The hazard detection stage uses a lookup table called the Last Write History (LWH) table. Conceptually, the LWH table outputs the cts of the last writer given a memory address, while in reality, it does not have to give precide information. Transactions in the hazard detection stage query the LWH table with addresses in its read set, and computes the YCID. If the output of LWH table is older than RCID, the value will be ignored, as explained above. If the output is younger than both the RCID and the YCID (YCID is initialized to infinity), then the YCID is updated to the output value, meaning that the read address may have been updated by an earlier transaction, and that the current transaction should wait until that updating transaction commits before the second validation. To this end, the LWH table only needs to approximate the last writer such that the output cts of an address must be younger than or equal to the actual cts that last updates the address. The LWH table consists of two components. The primary component is a mapping table implemented as a set-associative cache, which stores precise information of the last writer. New entries are added into this structure when a transaction completes the hazard detection stage. As new entries are added, existing entries will be evicted into a secondary component called a recency bloom filter. Evicted addresses from the primary component are hashed into one of the many slots in the bloom filter. The slot is updated if the cts stored in the slot is older than the evicted cts. Although some addresses will be aliased, this scheme ensures that the bloom filter will always return either a precise cts, or a younger one.

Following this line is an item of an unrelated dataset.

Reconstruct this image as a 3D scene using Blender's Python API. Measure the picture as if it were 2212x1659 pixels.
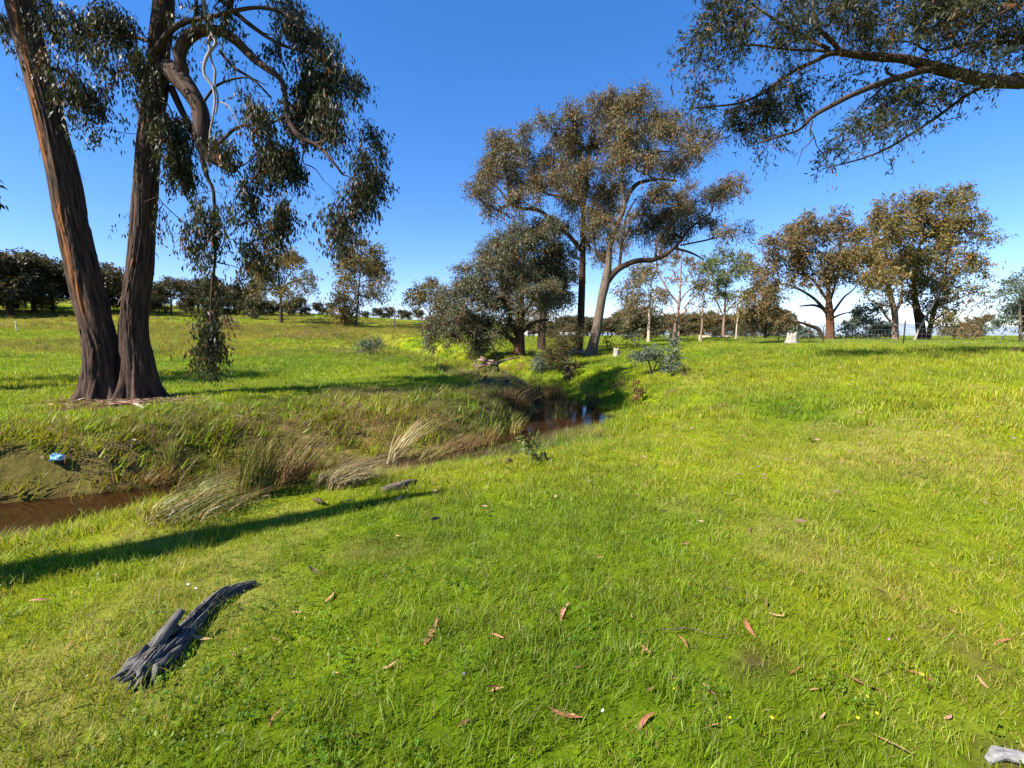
import bpy, math
import numpy as np
from mathutils import Vector, Euler

for o in list(bpy.data.objects):
    bpy.data.objects.remove(o)
scene = bpy.context.scene
COL = scene.collection

# ------------------------------------------------------------------ camera
EYE = 1.6
PITCH = math.radians(6.07)
cam_d = bpy.data.cameras.new("camera")
cam_d.lens = 16.0
cam_d.sensor_width = 36.0
cam_d.clip_start = 0.05
cam_d.clip_end = 12000
cam = bpy.data.objects.new("camera", cam_d)
cam.location = (0, 0, EYE)
cam.rotation_euler = (math.radians(90) - PITCH, 0, 0)
COL.objects.link(cam)
scene.camera = cam

# ------------------------------------------------------------------ sky, sun, exposure
SUN_EL = math.radians(43)
SUN_H = np.array([0.866, 0.500])          # horizontal direction the light travels
sun_from = np.array([-SUN_H[0] * math.cos(SUN_EL), -SUN_H[1] * math.cos(SUN_EL), math.sin(SUN_EL)])
world = bpy.data.worlds.new("World")
scene.world = world
world.use_nodes = True
wn = world.node_tree
wn.nodes.clear()
sky = wn.nodes.new("ShaderNodeTexSky")
sky.sky_type = 'NISHITA'
sky.sun_disc = False
sky.sun_elevation = SUN_EL
sky.sun_rotation = math.atan2(sun_from[0], sun_from[1])
sky.altitude = 1500
sky.air_density = 1.0
sky.dust_density = 0.0
sky.ozone_density = 2.2
hsv = wn.nodes.new("ShaderNodeHueSaturation")
hsv.inputs['Saturation'].default_value = 1.48
hsv.inputs['Value'].default_value = 1.45
skt = wn.nodes.new("ShaderNodeMixRGB")
skt.blend_type = 'MULTIPLY'
skt.inputs[0].default_value = 1.0
skt.inputs[2].default_value = (1.04, 1.0, 1.24, 1)
skg = wn.nodes.new("ShaderNodeGamma")
skg.inputs['Gamma'].default_value = 0.78
bg = wn.nodes.new("ShaderNodeBackground")
bg.inputs['Strength'].default_value = 0.065
wo = wn.nodes.new("ShaderNodeOutputWorld")
wn.links.new(sky.outputs[0], skg.inputs['Color'])
wn.links.new(skg.outputs[0], hsv.inputs['Color'])
wn.links.new(hsv.outputs[0], skt.inputs[1])
wn.links.new(skt.outputs[0], bg.inputs[0])
wn.links.new(bg.outputs[0], wo.inputs[0])

sun_d = bpy.data.lights.new("sun", 'SUN')
sun_d.energy = 5.0
sun_d.angle = math.radians(0.5)
sun_d.color = (1.0, 0.93, 0.82)
sun = bpy.data.objects.new("sun", sun_d)
sun.rotation_euler = Vector(sun_from.tolist()).to_track_quat('Z', 'Y').to_euler()
sun.location = (-40, -30, 40)
COL.objects.link(sun)

vs = scene.view_settings
vs.view_transform = 'Standard'
vs.look = 'None'
vs.exposure = 1.6
vs.gamma = 1.0
vs.use_curve_mapping = False
scene.cycles.max_bounces = 6
scene.cycles.transparent_max_bounces = 8
scene.cycles.transmission_bounces = 4
scene.cycles.diffuse_bounces = 3
scene.cycles.glossy_bounces = 2
scene.cycles.caustics_reflective = False
scene.cycles.caustics_refractive = False

# ------------------------------------------------------------------ helpers: numbers
RNG = np.random.default_rng(11)
FP, CX, CY = 16 / 36 * 2212, 1106.0, 829.5
CP, SP = math.cos(PITCH), math.sin(PITCH)


def ray(px, py):
    a, b = (px - CX) / FP, (CY - py) / FP
    return np.array([a, CP + b * SP, -SP + b * CP])


def P(px, py, Y):
    """the world point that is Y metres ahead on the line of sight"""
    d = ray(px, py)
    return np.array([0, 0, EYE]) + d * (Y / d[1])


_tab = np.random.default_rng(5).random((64, 256, 256))


def vn(x, y, seed=0, per=None):
    x = np.asarray(x, float); y = np.asarray(y, float)
    xi = np.floor(x).astype(int); yi = np.floor(y).astype(int)
    fx = x - xi; fy = y - yi
    fx = fx * fx * (3 - 2 * fx); fy = fy * fy * (3 - 2 * fy)
    t = _tab[seed % 64]
    m = per if per else 256
    x0, x1 = xi % m, (xi + 1) % m
    y0, y1 = yi % 256, (yi + 1) % 256
    return (t[x0, y0] * (1 - fx) + t[x1, y0] * fx) * (1 - fy) + (t[x0, y1] * (1 - fx) + t[x1, y1] * fx) * fy


def fbm(x, y, seed=0, octv=4):
    r = 0; a = .5; s = 0
    for i in range(octv):
        r = r + a * vn(x * 2 ** i + 17.3 * i, y * 2 ** i + 5.1 * i, seed + i); s += a; a *= .5
    return r / s


def S(t):
    t = np.clip(t, 0, 1)
    return t * t * (3 - 2 * t)


# ------------------------------------------------------------------ terrain
WATER = -0.80
# x, y, half width of the water, width of near bank, width of far bank
CREEK = np.array([
    (-40, -1.5, .5, 3.0, 1.6), (-20, 1.8, .6, 3.0, 1.5), (-12, 3.9, .7, 2.6, 1.3), (-9, 4.9, .75, 2.6, 1.1), (-6.2, 5.85, .8, 2.6, 1.0),
    (-4.9, 6.55, .8, 2.8, 1.6), (-3.6, 7.45, .6, 3.0, 2.3), (-2.2, 8.2, .42, 3.2, 3.0),
    (-0.7, 9.5, .36, 3.6, 3.2), (0.5, 11.0, .6, 3.6, 1.4), (1.45, 12.7, 1.0, 3.4, 1.0),
    (1.9, 14.3, 1.15, 3.0, 1.0), (1.8, 16.2, .7, 2.8, 1.3), (1.5, 18.5, .4, 3.0, 2.2),
    (0.8, 21.5, .3, 3.5, 2.6), (-1.1, 25.5, .3, 2.2, 3), (-4, 31, .3, 3, 4), (-9, 40, .3, 4, 4), (-18, 55, .3, 5, 5)])
_seg = []
for i in range(len(CREEK) - 1):
    n = max(3, int(np.hypot(*(CREEK[i + 1, :2] - CREEK[i, :2])) / .25))
    for k in range(n):
        _seg.append(CREEK[i] + (CREEK[i + 1] - CREEK[i]) * (k / n))
CRK = np.array(_seg)
for _ in range(8):
    CRK[1:-1] = (CRK[:-2] + 2 * CRK[1:-1] + CRK[2:]) / 4
CTAN = np.gradient(CRK[:, :2], axis=0)
CTAN /= np.linalg.norm(CTAN, axis=1)[:, None]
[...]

The paper also points out that transactions may access inconsistent data due to the fact that reads are not validated until the commit point. Although most transactions will simply abort when it comes to validation, in some corner cases, transactions may be trapped into undefined behavior, such as infinite loops. To avoid such doomed transactions from blocking the entire wrap from making progress, a watchdog timer is configured to interrupt transaction execution and trigger validation periodically. Transactions that are trapped into infinite loops can have a chance to validate and then abort prematurally.